After Ginsburg

Some notes on our current hell.

It was hard to fathom how 2020 could get worse, but here we are.

The death of Supreme Court Justice Ruth Bader Ginsburg at 87, with a Republican president and Republican Senate set to choose her successor, during an election year, is a nightmare of almost unimaginable proportions—and yet we must imagine it, because it is now our reality.

I will leave it to others to work out what this means for the 2020 race—who knows???? I will also leave it to others to assess the finer points of Ginsburg’s legacy on the court. If her actual record was always somewhat at odds with the fandom that built up around her, she was undoubtedly a trailblazer and a legal pioneer for women. Millions of people will be grieving tonight because they have lost a hero.

But that feeling is as nothing to the horror that seems likely to greet us. Republicans—who must be in a state of euphoria hitherto thought unachievable before tonight—will waste no time. They will ram through the most acceptable young psychopath they can, and they will do it as soon as possible. Whining pleas about Mitch McConnell’s hypocrisy or Ginsburg’s dying wishes will make no difference at all. Earnest tweets about how some good senators should do the right thing will go unheeded.

It is beyond disturbing to think about the injustice that a rock-solid 6-3 conservative Supreme Court majority can push through. The court has been a reactionary barrier to progress for a great portion of American history, and today’s court will firmly be able to solidify its place in that legacy. The right to a legal abortion feels as close to doomed as possible.
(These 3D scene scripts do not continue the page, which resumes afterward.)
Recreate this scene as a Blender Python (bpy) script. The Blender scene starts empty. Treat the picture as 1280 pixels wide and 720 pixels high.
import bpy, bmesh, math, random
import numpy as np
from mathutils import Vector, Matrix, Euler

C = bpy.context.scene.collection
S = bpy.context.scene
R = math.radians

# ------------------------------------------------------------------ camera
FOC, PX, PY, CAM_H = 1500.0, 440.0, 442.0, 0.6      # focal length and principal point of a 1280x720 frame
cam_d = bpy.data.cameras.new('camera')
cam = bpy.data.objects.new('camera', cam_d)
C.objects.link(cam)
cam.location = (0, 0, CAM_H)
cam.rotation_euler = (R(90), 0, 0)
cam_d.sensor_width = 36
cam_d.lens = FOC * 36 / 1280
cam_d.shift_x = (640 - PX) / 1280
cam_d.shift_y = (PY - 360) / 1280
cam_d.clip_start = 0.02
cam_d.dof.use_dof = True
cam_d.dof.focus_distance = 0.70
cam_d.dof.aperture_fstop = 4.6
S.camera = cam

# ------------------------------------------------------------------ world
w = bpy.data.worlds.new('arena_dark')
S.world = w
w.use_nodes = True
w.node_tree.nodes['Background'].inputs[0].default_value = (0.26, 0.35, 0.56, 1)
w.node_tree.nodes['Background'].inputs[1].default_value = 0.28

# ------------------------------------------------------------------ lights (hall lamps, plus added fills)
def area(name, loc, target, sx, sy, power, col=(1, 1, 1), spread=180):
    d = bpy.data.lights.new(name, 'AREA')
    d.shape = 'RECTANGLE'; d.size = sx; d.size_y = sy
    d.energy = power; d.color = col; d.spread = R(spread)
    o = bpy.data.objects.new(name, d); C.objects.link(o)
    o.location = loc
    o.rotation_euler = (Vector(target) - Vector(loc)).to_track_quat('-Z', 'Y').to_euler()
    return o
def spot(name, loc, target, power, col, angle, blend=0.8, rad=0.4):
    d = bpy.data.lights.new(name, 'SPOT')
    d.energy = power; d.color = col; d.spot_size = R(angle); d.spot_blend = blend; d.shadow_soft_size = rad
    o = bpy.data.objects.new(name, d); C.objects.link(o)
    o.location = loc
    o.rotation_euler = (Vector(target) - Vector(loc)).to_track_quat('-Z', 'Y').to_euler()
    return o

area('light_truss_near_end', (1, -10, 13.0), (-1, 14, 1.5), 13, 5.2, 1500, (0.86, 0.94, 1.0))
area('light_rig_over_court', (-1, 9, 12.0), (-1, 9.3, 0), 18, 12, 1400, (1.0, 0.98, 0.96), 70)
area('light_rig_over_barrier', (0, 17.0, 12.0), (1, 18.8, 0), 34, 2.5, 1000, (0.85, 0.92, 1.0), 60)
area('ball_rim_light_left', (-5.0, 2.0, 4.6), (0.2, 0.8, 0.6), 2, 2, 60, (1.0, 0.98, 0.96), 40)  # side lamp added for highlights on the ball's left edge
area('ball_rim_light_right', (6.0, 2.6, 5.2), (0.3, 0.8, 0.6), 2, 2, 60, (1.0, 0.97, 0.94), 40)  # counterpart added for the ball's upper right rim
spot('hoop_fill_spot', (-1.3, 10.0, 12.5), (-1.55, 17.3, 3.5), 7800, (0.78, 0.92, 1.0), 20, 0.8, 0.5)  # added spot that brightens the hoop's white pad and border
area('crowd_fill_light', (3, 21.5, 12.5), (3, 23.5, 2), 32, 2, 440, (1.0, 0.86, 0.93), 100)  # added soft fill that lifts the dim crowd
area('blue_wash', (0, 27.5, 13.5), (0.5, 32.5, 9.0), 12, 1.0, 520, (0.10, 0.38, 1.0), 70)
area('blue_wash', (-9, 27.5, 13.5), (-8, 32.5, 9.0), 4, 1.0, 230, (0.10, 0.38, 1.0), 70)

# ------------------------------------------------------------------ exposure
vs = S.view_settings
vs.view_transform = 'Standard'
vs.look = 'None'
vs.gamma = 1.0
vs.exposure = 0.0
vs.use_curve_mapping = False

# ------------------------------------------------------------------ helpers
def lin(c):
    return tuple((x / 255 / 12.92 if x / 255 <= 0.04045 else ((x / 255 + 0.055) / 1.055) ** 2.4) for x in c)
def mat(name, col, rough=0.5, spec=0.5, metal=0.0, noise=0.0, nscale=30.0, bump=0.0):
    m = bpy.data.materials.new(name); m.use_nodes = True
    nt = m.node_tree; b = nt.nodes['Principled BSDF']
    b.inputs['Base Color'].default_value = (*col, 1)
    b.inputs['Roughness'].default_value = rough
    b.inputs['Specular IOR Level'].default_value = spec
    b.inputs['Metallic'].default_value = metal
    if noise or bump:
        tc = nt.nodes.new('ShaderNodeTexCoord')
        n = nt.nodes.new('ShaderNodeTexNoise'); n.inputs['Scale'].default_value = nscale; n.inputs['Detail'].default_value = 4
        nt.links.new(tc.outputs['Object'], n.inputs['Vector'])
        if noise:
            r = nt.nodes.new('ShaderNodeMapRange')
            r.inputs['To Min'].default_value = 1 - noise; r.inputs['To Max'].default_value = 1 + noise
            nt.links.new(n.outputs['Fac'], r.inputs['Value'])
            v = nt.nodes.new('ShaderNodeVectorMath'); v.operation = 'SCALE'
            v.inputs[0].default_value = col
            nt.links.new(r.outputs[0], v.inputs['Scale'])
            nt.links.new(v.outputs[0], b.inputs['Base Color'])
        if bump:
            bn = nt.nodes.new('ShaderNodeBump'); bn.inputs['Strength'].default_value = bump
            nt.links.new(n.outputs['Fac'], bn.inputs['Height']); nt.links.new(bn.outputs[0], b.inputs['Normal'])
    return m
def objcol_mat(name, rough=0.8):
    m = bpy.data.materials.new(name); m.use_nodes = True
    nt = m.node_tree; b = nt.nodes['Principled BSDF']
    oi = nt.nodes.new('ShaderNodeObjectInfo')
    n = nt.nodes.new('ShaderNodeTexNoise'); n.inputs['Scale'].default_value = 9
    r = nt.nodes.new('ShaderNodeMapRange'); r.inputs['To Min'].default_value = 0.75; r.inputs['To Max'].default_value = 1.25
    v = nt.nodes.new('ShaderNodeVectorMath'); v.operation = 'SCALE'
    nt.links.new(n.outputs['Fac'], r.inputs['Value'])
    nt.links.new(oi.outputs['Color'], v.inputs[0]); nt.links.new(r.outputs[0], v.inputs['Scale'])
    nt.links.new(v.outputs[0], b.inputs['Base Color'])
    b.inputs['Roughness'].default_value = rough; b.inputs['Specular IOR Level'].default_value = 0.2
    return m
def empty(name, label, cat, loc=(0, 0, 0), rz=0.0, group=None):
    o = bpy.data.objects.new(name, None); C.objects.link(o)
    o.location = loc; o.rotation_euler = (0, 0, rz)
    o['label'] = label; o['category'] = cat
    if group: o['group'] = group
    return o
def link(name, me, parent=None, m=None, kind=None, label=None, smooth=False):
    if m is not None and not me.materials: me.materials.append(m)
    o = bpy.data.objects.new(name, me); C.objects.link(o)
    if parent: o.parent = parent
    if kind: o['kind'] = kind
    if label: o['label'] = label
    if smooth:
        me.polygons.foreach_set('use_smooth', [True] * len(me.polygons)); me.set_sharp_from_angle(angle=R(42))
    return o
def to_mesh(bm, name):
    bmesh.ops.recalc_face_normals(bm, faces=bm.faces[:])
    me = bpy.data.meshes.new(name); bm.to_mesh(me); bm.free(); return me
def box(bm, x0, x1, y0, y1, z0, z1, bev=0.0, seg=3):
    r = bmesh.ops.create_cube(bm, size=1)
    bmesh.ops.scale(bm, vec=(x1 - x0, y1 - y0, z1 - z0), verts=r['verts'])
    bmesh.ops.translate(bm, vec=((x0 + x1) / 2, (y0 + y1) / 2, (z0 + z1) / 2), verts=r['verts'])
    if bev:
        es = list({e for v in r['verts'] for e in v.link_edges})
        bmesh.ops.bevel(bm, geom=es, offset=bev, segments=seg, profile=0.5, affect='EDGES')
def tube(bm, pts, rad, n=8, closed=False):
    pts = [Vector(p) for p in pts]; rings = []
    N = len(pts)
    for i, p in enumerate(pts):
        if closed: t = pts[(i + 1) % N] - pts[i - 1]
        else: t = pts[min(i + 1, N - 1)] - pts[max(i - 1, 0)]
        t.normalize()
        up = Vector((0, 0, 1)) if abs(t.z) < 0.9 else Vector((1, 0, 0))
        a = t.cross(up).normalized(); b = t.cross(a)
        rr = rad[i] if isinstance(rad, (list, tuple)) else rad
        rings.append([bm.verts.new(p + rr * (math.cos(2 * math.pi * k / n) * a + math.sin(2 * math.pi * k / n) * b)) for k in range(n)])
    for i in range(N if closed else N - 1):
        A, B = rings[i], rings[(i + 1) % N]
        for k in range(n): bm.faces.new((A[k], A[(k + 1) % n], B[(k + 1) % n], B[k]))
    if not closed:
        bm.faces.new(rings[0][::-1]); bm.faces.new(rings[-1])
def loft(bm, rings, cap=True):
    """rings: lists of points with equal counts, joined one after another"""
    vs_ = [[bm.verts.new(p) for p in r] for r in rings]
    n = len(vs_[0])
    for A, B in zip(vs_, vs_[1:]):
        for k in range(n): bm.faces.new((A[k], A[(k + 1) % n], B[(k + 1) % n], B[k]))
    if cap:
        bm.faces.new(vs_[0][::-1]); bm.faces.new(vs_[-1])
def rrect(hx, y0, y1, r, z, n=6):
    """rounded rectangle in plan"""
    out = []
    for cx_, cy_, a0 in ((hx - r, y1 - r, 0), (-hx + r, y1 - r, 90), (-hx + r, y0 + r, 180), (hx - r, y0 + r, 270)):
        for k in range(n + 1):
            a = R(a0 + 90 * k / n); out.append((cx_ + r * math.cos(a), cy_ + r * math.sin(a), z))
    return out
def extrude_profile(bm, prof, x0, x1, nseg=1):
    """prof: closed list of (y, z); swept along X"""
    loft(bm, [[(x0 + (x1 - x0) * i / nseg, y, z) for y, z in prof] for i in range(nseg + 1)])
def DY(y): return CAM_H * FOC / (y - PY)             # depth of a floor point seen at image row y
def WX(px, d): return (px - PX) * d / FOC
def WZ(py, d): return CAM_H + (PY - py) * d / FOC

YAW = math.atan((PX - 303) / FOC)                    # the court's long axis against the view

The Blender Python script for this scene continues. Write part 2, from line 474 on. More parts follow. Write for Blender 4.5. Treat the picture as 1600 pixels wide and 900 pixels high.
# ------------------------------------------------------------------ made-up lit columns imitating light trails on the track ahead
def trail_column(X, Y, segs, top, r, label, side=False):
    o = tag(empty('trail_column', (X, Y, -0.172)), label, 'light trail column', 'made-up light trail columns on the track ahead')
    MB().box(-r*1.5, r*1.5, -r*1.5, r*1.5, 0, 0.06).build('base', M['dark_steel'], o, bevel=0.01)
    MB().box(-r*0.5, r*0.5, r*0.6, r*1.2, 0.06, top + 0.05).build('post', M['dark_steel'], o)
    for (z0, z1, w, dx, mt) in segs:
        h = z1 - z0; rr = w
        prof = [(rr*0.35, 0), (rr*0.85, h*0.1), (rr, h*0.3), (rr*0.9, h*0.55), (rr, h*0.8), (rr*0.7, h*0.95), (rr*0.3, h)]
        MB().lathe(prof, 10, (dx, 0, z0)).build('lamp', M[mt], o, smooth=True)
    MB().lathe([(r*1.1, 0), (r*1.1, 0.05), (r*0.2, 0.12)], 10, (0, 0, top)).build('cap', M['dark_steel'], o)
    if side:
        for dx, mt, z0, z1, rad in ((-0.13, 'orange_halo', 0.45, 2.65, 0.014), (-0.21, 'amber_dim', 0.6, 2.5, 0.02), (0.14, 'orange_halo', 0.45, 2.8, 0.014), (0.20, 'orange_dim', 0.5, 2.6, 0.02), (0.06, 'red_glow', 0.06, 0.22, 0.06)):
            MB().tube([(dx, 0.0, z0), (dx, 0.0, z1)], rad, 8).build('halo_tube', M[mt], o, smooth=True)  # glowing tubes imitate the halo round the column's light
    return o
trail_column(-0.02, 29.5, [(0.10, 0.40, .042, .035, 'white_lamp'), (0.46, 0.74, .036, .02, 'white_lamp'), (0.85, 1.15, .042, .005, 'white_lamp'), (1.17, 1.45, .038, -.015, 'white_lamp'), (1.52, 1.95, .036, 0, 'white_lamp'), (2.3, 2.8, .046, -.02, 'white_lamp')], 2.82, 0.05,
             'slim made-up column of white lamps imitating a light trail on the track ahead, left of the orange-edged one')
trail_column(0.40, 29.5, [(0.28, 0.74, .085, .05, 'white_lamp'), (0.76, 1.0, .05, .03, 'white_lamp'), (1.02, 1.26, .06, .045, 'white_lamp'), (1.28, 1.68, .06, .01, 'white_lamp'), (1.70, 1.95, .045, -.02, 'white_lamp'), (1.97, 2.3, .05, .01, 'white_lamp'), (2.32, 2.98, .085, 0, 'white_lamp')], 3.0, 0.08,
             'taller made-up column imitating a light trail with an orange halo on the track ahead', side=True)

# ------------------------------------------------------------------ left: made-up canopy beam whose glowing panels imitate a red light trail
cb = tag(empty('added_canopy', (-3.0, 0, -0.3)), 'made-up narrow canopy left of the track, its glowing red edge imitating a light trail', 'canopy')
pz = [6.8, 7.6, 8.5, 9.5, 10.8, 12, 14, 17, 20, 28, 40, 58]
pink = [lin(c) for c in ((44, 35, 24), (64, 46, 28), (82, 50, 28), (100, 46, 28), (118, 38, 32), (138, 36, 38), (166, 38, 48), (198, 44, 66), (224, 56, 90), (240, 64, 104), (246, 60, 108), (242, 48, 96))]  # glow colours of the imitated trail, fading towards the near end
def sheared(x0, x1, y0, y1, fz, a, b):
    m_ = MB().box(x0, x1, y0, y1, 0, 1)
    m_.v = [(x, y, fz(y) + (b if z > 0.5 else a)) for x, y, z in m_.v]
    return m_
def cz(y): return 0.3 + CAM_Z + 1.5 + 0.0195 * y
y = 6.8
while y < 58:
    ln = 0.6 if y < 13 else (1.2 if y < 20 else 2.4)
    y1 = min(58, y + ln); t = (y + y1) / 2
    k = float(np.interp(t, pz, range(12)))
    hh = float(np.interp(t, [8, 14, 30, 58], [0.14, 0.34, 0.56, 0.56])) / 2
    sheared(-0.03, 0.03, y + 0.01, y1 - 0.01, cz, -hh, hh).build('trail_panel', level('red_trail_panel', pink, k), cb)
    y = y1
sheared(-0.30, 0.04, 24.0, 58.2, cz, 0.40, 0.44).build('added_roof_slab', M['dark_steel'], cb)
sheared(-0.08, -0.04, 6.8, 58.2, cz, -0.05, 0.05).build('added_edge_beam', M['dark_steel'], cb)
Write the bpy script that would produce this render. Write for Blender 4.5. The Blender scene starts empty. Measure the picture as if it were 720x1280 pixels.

Labor and environmental protections, attempts to expand the welfare state, any curbs on corporate power—good luck. What remains of the right to vote in this country just got even more precarious. You can all write your own list. It will be a plunge even deeper into the abyss.

There are a few things to take away from this hell.

The first is that we have to be honest about the disastrousness of Ginsburg’s choices over the last decade. She may have been a liberal icon and a champion for women. But she did the causes that were supposedly so important to her no favors by refusing to retire when there was a Democratic Senate and a Democratic president. Instead, Ginsburg clung on and subjected the country to a years-long psychodrama about her health—one that has now culminated in the worst possible way. The people who said she should retire under President Obama were brushed aside, told that it was presumptuous to ask someone like Ginsburg to quit. The people who backed her choice to stay were wrong. We can never let those arguments win again. (I’m looking at you, Stephen Breyer.)

The second is that a system of government in which the fate of millions rests on the status of one woman’s health is not a system that is fit for purpose. Lifetime appointments to the Supreme Court are indisputably insane; no other (supposedly) democratic country gives its most important judges such a vast level of power. They should be done away with as soon as possible.

The third is that Democrats should obviously pack the court if they get the chance. There is too much at stake to play games with any alternatives. The court is a political tool. Republicans understand this intimately. Democrats prefer being Very Into Norms. If Joe Biden wants literally any policy of his to become law, he knows what he has to do.

Last, but certainly not least, this is yet another reminder that we cannot rely on our “institutions” to be the guardians of our rights and freedoms. The Supreme Court has the power it does because we have given it that power. It is not an immutable force, fixed in stone forever. We can tear down the agreements the rulers of this country have put in place to safeguard their domination. We can be our own saviors. We can defeat these people. And after tonight, we had better fucking try.